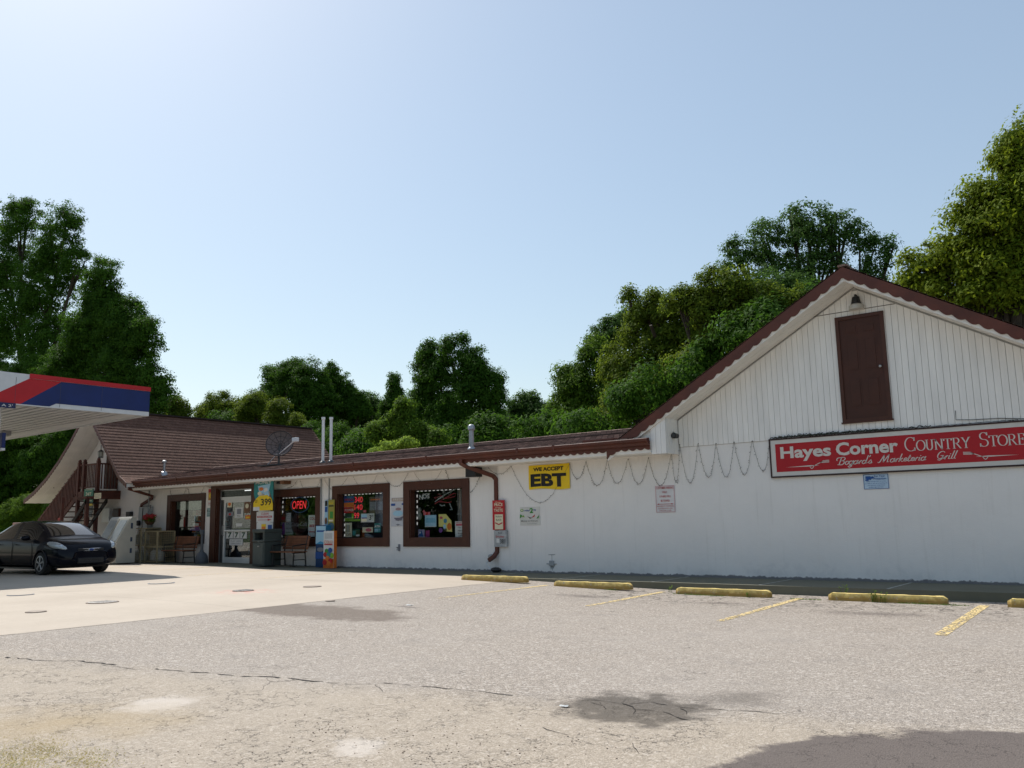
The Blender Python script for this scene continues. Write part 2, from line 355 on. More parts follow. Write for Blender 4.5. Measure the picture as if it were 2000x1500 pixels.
        if smooth:
            me.polygons.foreach_set('use_smooth', [True]*len(me.polygons))
            try: me.set_sharp_from_angle(angle=R_(38))
            except Exception: pass
        o = bpy.data.objects.new(name, me); COL.objects.link(o)
        if parent: o.parent = parent; o.location = org-wloc(parent)
        else: o.location = org
        o['_w'] = list(org)
        return o
def wloc(o): return Vector(o['_w'])
TXC = {}
def text_geo(t, bold, shear):
    key = (t, bold, shear)
    if key in TXC: return TXC[key]
    cu = bpy.data.curves.new('t', 'FONT'); cu.body = t; cu.offset = bold; cu.shear = shear; cu.resolution_u = 3; cu.align_x = 'CENTER'
    o = bpy.data.objects.new('t', cu); me = o.to_mesh()
    vs = np.array([v.co[:2] for v in me.vertices]).reshape(-1, 2); fs = [tuple(p.vertices) for p in me.polygons]
    o.to_mesh_clear(); bpy.data.objects.remove(o); bpy.data.curves.remove(cu)
    TXC[key] = (vs, fs); return TXC[key]
def thing(name, loc, label, cat, group=None, kind=None):
    o = bpy.data.objects.new(name, None); COL.objects.link(o); o.location = loc; o['_w'] = list(loc); o.empty_display_size = .2
    o['label'] = label; o['category'] = cat
    if group: o['group'] = group
    if kind: o['kind'] = kind
    return o
def tag(o, label=None, cat=None, group=None, kind=None):
    if label: o['label'] = label
    if cat: o['category'] = cat
    if group: o['group'] = group
    if kind: o['kind'] = kind
    return o
def struct(o, label=None): o['kind'] = 'structure'; 
# ribbons drawn with a broad pen; returns quads in (u,v)
def pen(strokes, thick, thin, ang=90):
    vs, fs = [], []
    for st in strokes:
        p = np.array(st, float)
        if len(p) < 2: continue
        d = np.gradient(p, axis=0); ln = np.hypot(d[:, 0], d[:, 1]); ln[ln == 0] = 1; d = d/ln[:, None]
        a = np.arctan2(d[:, 1], d[:, 0])-R_(ang-90)
        wd = thin+(thick-thin)*np.abs(np.sin(a))**1.3
        nrm = np.stack([-d[:, 1], d[:, 0]], 1)
        o = len(vs)
        for q in range(len(p)): vs.append(p[q]+nrm[q]*wd[q]/2); vs.append(p[q]-nrm[q]*wd[q]/2)
        for q in range(len(p)-1): fs.append((o+2*q, o+2*q+1, o+2*q+3, o+2*q+2))
    return np.array(vs), fs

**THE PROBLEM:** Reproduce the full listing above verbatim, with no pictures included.

**EXERCISE RESPONSE:**
The Blender Python script for this scene continues. Write part 2, from line 355 on. More parts follow. Write for Blender 4.5. Measure the picture as if it were 2000x1500 pixels.
        if smooth:
            me.polygons.foreach_set('use_smooth', [True]*len(me.polygons))
            try: me.set_sharp_from_angle(angle=R_(38))
            except Exception: pass
        o = bpy.data.objects.new(name, me); COL.objects.link(o)
        if parent: o.parent = parent; o.location = org-wloc(parent)
        else: o.location = org
        o['_w'] = list(org)
        return o
def wloc(o): return Vector(o['_w'])
TXC = {}
def text_geo(t, bold, shear):
    key = (t, bold, shear)
    if key in TXC: return TXC[key]
    cu = bpy.data.curves.new('t', 'FONT'); cu.body = t; cu.offset = bold; cu.shear = shear; cu.resolution_u = 3; cu.align_x = 'CENTER'
    o = bpy.data.objects.new('t', cu); me = o.to_mesh()
    vs = np.array([v.co[:2] for v in me.vertices]).reshape(-1, 2); fs = [tuple(p.vertices) for p in me.polygons]
    o.to_mesh_clear(); bpy.data.objects.remove(o); bpy.data.curves.remove(cu)
    TXC[key] = (vs, fs); return TXC[key]
def thing(name, loc, label, cat, group=None, kind=None):
    o = bpy.data.objects.new(name, None); COL.objects.link(o); o.location = loc; o['_w'] = list(loc); o.empty_display_size = .2
    o['label'] = label; o['category'] = cat
    if group: o['group'] = group
    if kind: o['kind'] = kind
    return o
def tag(o, label=None, cat=None, group=None, kind=None):
    if label: o['label'] = label
    if cat: o['category'] = cat
    if group: o['group'] = group
    if kind: o['kind'] = kind
    return o
def struct(o, label=None): o['kind'] = 'structure'; 
# ribbons drawn with a broad pen; returns quads in (u,v)
def pen(strokes, thick, thin, ang=90):
    vs, fs = [], []
    for st in strokes:
        p = np.array(st, float)
        if len(p) < 2: continue
        d = np.gradient(p, axis=0); ln = np.hypot(d[:, 0], d[:, 1]); ln[ln == 0] = 1; d = d/ln[:, None]
        a = np.arctan2(d[:, 1], d[:, 0])-R_(ang-90)
        wd = thin+(thick-thin)*np.abs(np.sin(a))**1.3
        nrm = np.stack([-d[:, 1], d[:, 0]], 1)
        o = len(vs)
        for q in range(len(p)): vs.append(p[q]+nrm[q]*wd[q]/2); vs.append(p[q]-nrm[q]*wd[q]/2)
        for q in range(len(p)-1): fs.append((o+2*q, o+2*q+1, o+2*q+3, o+2*q+2))
    return np.array(vs), fs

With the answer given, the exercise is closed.